A Delhi High Court has ordered the State Bank of India (SBI) to compensate a customer, Hare Ram Singh, who lost Rs 2.6 lakh to a phishing attack. The court found SBI negligent in handling Singh’s complaint and failing to prevent the fraudulent transactions.
Singh, a victim of a cyberattack, promptly notified SBI’s customer care and branch manager. However, the bank failed to provide timely assistance. A few months later, SBI rejected Singh’s claim, citing the use of OTPs and Singh’s clicking on a malicious link as reasons for the unauthorized transactions.
The High Court, however, disagreed with SBI’s stance. Justice Dharmesh Sharma noted the bank’s “glaring service deficiency” in responding to the complaint. The court emphasized that SBI’s failure to act swiftly and block the suspicious transactions amounted to a breach of its duty of care. “It has to be presumed that it is on account of the failure on the part of the bank to put in place a system which prevents such withdrawals, that the petitioner suffered monetary losses,” the Court said.

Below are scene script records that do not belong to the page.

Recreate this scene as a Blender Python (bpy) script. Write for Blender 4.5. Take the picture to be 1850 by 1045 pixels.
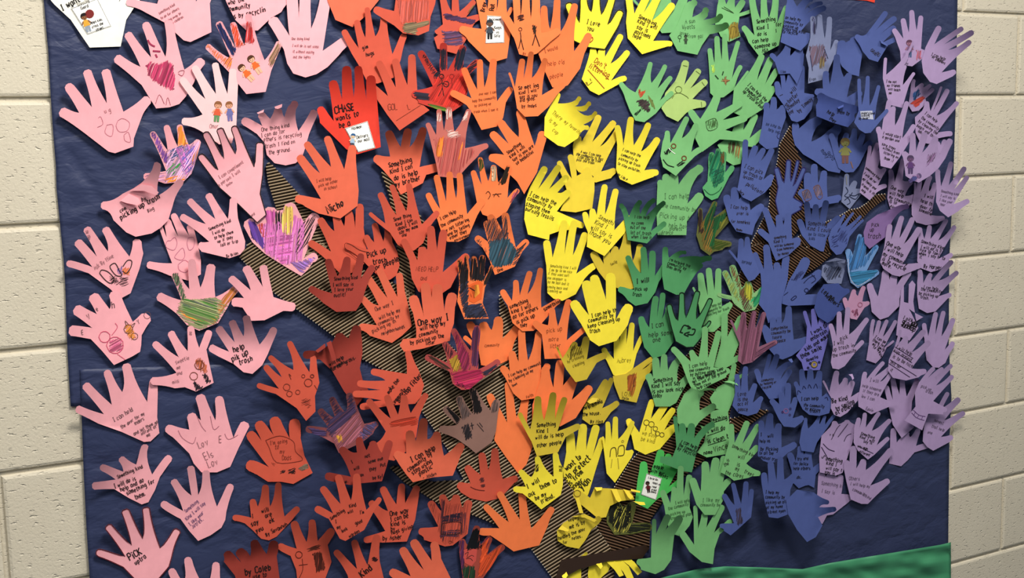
import bpy, math, random
from mathutils import Vector, Matrix, noise
from mathutils.geometry import delaunay_2d_cdt

for o in list(bpy.data.objects):
    bpy.data.objects.remove(o)
scene = bpy.context.scene
COL = scene.collection

# ------------------------------------------------------------------ camera (solved from the block courses of the wall)
F_PX = 2019.3767
C = Vector((-0.20454, -1.97557, 1.10880 + 0.4288))
ROW = 0.2032
Z0 = 1.4 + 0.4288
X0 = 2.30454
W = (-0.12201994, 0.05553745, -0.48162022)
rv = Vector(W)
R = Matrix.Rotation(rv.length, 3, rv.normalized())
right, up, fwd = R @ Vector((1, 0, 0)), R @ Vector((0, 0, 1)), R @ Vector((0, 1, 0))
cam_d = bpy.data.cameras.new('camera')
cam = bpy.data.objects.new('camera', cam_d)
COL.objects.link(cam)
cam_d.sensor_width = 36.0
cam_d.lens = F_PX / 1850 * 36.0
m = Matrix((( right.x, up.x, -fwd.x), (right.y, up.y, -fwd.y), (right.z, up.z, -fwd.z))).to_4x4()
m.translation = C
cam.matrix_world = m
cam_d.clip_start = 0.01
scene.camera = cam

# ------------------------------------------------------------------ light
world = bpy.data.worlds.new('world')
scene.world = world
world.use_nodes = True
world.node_tree.nodes['Background'].inputs[0].default_value = (0.80, 0.90, 1.0, 1)
world.node_tree.nodes['Background'].inputs[1].default_value = 0.15

def area(name, loc, target, sx, sy, power, col):
    l = bpy.data.lights.new(name, 'AREA')
    l.shape = 'RECTANGLE'; l.size = sx; l.size_y = sy; l.energy = power; l.color = col
    o = bpy.data.objects.new(name, l); COL.objects.link(o)
    o.location = loc
    o.rotation_euler = (Vector(target) - Vector(loc)).to_track_quat('-Z', 'Y').to_euler()
    return o
area('ceiling_light', (0.70, -1.35, 3.1), (0.70, -1.0, 0.0), 0.6, 0.5, 84, (1.0, 0.95, 0.87))
area('left_fill_light', (-1.1, -2.1, 2.95), (-1.0, -1.2, 0.0), 1.2, 0.6, 42, (1.0, 0.95, 0.88))  # soft fill added from the left, no known fixture
area('right_fill_light', (2.7, -1.6, 3.0), (2.7, -1.2, 0.0), 1.2, 0.6, 37, (1.0, 0.96, 0.90))  # unseen lamp added to brighten the right end of the wall
scene.view_settings.view_transform = 'Standard'
scene.view_settings.look = 'None'
scene.view_settings.exposure = -0.13
scene.view_settings.gamma = 1.0
scene.view_settings.use_curve_mapping = False

# ------------------------------------------------------------------ helpers
def ray(px, py):
    return right * ((px - 925) / F_PX) + up * (-(py - 522.5) / F_PX) + fwd
def at(px, py, d):
    """point of the scene seen at photograph pixel (px,py), standing d metres in front of the wall face"""
    r = ray(px, py)
    return C + r * ((-d - C.y) / r.y)
def lin(h):
    v = [int(h[i:i+2], 16) / 255 for i in (0, 2, 4)]
    return tuple(c / 12.92 if c <= 0.04045 else ((c + 0.055) / 1.055) ** 2.4 for c in v) + (1,)
MATS = {}
def plain(hexc, rough=0.8, spec=0.2, key=''):
    k = (hexc, rough, spec, key)
    if k in MATS: return MATS[k]
    m = bpy.data.materials.new('ink_' + hexc); m.use_nodes = True
    b = m.node_tree.nodes['Principled BSDF']
    b.inputs['Base Color'].default_value = lin(hexc)
    b.inputs['Roughness'].default_value = rough
    b.inputs['Specular IOR Level'].default_value = spec
    MATS[k] = m
    return m
def paper(hexc, rough=0.75, var=0.05, scale=60, bump=0.15, spec=0.25):
    k = ('paper', hexc)
    if k in MATS: return MATS[k]
    m = bpy.data.materials.new('paper_' + hexc); m.use_nodes = True
    nt = m.node_tree; N = nt.nodes; L = nt.links
    b = N['Principled BSDF']
    tc = N.new('ShaderNodeTexCoord'); oi = N.new('ShaderNodeObjectInfo')
    n1 = N.new('ShaderNodeTexNoise'); n1.inputs['Scale'].default_value = scale; n1.inputs['Detail'].default_value = 3
    n2 = N.new('ShaderNodeTexNoise'); n2.inputs['Scale'].default_value = 900; n2.inputs['Detail'].default_value = 2
    hs = N.new('ShaderNodeHueSaturation'); hs.inputs['Color'].default_value = lin(hexc)
    mr = N.new('ShaderNodeMapRange'); mr.inputs['To Min'].default_value = 1 - var * 2; mr.inputs['To Max'].default_value = 1 + var * 2
    mr2 = N.new('ShaderNodeMapRange'); mr2.inputs['To Min'].default_value = 1 - var; mr2.inputs['To Max'].default_value = 1 + var
    mu = N.new('ShaderNodeMath'); mu.operation = 'MULTIPLY'
    L.new(tc.outputs['Object'], n1.inputs['Vector']); L.new(tc.outputs['Object'], n2.inputs['Vector'])
    L.new(n1.outputs['Fac'], mr.inputs['Value']); L.new(oi.outputs['Random'], mr2.inputs['Value'])
    L.new(mr.outputs[0], mu.inputs[0]); L.new(mr2.outputs[0], mu.inputs[1]); L.new(mu.outputs[0], hs.inputs['Value'])
    L.new(hs.outputs[0], b.inputs['Base Color'])
    bp = N.new('ShaderNodeBump'); bp.inputs['Strength'].default_value = bump; bp.inputs['Distance'].default_value = 0.0006
    L.new(n2.outputs['Fac'], bp.inputs['Height']); L.new(bp.outputs[0], b.inputs['Normal'])
    b.inputs['Roughness'].default_value = rough
    b.inputs['Specular IOR Level'].default_value = spec
    MATS[k] = m
    return m
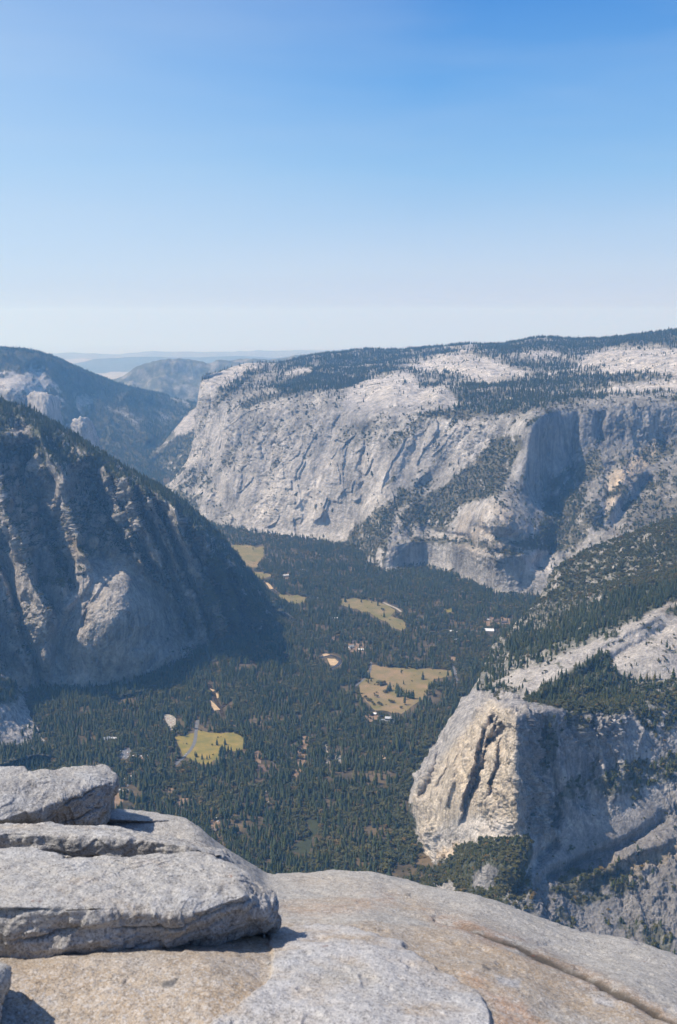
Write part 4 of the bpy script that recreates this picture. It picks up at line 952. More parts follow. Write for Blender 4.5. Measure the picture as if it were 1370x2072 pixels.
# ------------------------------------------------------------------ summit ledge and boulders
def granite_mat(name, warm=0.0):
    """coarse speckled granite: white feldspar, grey quartz, black mica, rust freckles"""
    m = bpy.data.materials.new(name); nt, nd, lk = nodes_of(m)
    at = N_(nt, 'ShaderNodeAttribute', attribute_name='rock'); pos = N_(nt, 'ShaderNodeTexCoord').outputs['Object']
    def vor(scale):
        v = N_(nt, 'ShaderNodeTexVoronoi', ins={'Scale': scale, 'Randomness': 1.0}); lk.new(pos, v.inputs['Vector']); s_ = N_(nt, 'ShaderNodeSeparateColor'); lk.new(v.outputs['Color'], s_.inputs[0]); return s_.outputs
    g1, g2 = vor(150), vor(330)
    big = noise(nt, pos, 4.5, 6, .62); mid = noise(nt, pos, 22, 5, .65); fine = noise(nt, pos, 120, 3, .7)
    c = at.outputs['Color']; sl = N_(nt, 'ShaderNodeSeparateColor'); lk.new(c, sl.inputs[0]); lum = ramp(nt, sl.outputs[1], .05, .24)
    def light(f):
        q = N_(nt, 'ShaderNodeMath', operation='MULTIPLY'); lk.new(f, q.inputs[0]); lk.new(lum, q.inputs[1]); return q.outputs[0]
    c = mixc(nt, ramp(nt, big, .3, .7, 0, .22), c, (.17, .155, .145)); c = mixc(nt, light(ramp(nt, mid, .45, .75, 0, .38)), c, (.56, .53, .50))
    c = mixc(nt, ramp(nt, mid, .48, .30, 0, .45), c, (.15, .14, .13))
    c = mixc(nt, light(ramp(nt, g1[0], .78, .82, 0, .34)), c, (.58, .56, .54)); c = mixc(nt, ramp(nt, g1[1], .84, .88, 0, .42), c, (.06, .057, .055))
    c = mixc(nt, ramp(nt, g2[0], .80, .84, 0, .45), c, (.05, .048, .047)); c = mixc(nt, light(ramp(nt, g2[1], .7, .74, 0, .22)), c, (.62, .60, .58))
    fr = noise(nt, mapping(nt, pos, (1, 1, 1)), 7.0, 3, .6); fr2 = noise(nt, pos, 60, 2, .5)
    mu = N_(nt, 'ShaderNodeMath', operation='MULTIPLY'); lk.new(ramp(nt, fr, .70, .74), mu.inputs[0]); lk.new(ramp(nt, fr2, .45, .6), mu.inputs[1])
    c = mixc(nt, mu.outputs[0], c, (.14, .045, .025))
    b = N_(nt, 'ShaderNodeBsdfPrincipled', ins={'Roughness': .85, 'Specular IOR Level': .25}); lk.new(c, b.inputs['Base Color'])
    ad = N_(nt, 'ShaderNodeMath', operation='MULTIPLY_ADD'); lk.new(mid, ad.inputs[0]); ad.inputs[1].default_value = 2.2; lk.new(fine, ad.inputs[2])
    bp = N_(nt, 'ShaderNodeBump', ins={'Strength': .75, 'Distance': .006}); lk.new(ad.outputs[0], bp.inputs['Height']); lk.new(bp.outputs[0], b.inputs['Normal'])
    o = N_(nt, 'ShaderNodeOutputMaterial'); lk.new(b.outputs[0], o.inputs[0]); return m
M_gran = granite_mat('speckled granite')
GREY = np.array([.37, .345, .315]); OCH = np.array([.365, .25, .14]); RUST = np.array([.36, .165, .06]); PALE = np.array([.45, .45, .46])

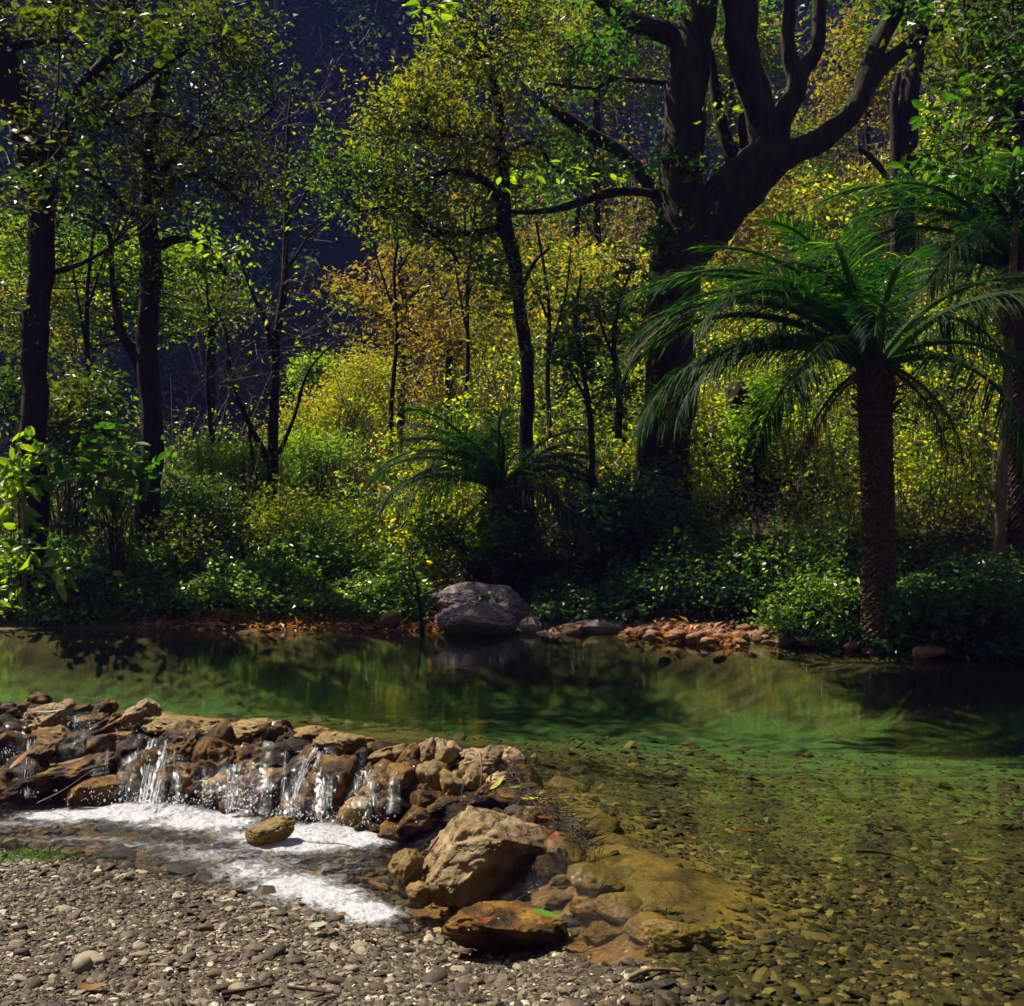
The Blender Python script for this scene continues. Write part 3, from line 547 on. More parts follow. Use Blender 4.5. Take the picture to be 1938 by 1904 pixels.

The court also highlighted SBI’s non-compliance with the Reserve Bank of India‘s (RBI) guidelines on digital payment security. It ruled that the transactions fell under the “zero liability” category, making SBI liable for the loss.
The court ordered SBI to reimburse Singh the lost amount with interest, and pay a token compensation of Rs 25,000.
The judgment underscores the importance of banks taking proactive measures to protect their customers from cyberattacks. It also serves as a reminder that banks have a responsibility to act swiftly and efficiently in responding to such incidents.